§ **Objective**
Quote every line from the top of the listing down to and including the line that contains "COL = SC.collection".

§ **Supplied information**
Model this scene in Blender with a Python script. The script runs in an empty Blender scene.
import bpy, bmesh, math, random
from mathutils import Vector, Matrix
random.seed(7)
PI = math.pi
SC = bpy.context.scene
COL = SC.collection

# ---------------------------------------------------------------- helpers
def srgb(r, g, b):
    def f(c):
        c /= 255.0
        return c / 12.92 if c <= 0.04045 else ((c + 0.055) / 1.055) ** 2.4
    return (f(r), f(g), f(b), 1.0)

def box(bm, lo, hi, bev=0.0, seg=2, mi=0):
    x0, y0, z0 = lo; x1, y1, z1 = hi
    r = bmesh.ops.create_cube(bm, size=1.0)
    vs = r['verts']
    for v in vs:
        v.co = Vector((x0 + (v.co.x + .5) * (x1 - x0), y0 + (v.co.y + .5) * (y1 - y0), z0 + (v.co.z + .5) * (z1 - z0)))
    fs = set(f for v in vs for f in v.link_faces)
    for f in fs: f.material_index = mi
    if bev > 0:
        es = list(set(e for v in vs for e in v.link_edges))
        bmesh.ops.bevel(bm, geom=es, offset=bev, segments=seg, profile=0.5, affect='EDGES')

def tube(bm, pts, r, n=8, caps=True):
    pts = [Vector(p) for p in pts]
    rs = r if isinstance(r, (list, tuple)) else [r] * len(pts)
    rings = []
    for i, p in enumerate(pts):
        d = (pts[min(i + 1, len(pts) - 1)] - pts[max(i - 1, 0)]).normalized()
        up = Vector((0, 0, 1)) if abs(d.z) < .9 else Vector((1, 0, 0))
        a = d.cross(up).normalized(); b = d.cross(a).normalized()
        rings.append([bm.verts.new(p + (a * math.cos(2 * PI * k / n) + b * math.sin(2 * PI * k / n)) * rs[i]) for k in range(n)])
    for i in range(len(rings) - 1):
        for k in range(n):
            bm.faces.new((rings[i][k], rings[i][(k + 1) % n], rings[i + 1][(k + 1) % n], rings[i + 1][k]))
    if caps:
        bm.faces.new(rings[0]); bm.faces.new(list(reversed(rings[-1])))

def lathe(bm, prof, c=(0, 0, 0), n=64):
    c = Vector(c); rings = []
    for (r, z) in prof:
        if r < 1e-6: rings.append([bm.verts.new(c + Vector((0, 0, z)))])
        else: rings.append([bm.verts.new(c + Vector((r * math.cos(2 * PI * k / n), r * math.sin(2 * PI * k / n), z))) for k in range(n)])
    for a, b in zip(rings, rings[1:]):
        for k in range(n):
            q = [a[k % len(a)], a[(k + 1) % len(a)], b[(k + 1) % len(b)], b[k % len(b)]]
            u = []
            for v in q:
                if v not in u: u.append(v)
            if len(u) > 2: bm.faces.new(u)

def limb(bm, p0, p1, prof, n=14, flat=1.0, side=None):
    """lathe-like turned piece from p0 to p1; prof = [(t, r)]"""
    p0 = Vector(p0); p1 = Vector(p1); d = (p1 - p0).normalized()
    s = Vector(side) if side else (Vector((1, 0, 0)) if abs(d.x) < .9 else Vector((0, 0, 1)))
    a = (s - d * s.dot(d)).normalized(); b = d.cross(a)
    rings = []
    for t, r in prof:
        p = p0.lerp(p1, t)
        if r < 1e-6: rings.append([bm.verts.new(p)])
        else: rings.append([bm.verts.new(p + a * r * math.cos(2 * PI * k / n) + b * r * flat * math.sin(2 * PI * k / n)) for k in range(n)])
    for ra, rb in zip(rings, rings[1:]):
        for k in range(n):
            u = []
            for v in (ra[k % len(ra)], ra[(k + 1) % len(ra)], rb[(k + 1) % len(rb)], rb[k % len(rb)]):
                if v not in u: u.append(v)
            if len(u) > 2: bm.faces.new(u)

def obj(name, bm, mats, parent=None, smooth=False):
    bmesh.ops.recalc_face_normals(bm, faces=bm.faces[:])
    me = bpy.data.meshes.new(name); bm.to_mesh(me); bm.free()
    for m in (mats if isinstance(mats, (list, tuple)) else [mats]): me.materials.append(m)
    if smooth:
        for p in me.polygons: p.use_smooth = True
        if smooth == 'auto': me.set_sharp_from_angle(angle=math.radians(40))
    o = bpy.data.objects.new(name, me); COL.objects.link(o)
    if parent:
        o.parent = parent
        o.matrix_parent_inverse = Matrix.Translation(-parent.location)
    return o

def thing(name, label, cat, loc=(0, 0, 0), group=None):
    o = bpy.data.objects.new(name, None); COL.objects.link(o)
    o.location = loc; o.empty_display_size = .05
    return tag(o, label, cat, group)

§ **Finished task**
Model this scene in Blender with a Python script. The script runs in an empty Blender scene.
import bpy, bmesh, math, random
from mathutils import Vector, Matrix
random.seed(7)
PI = math.pi
SC = bpy.context.scene
COL = SC.collection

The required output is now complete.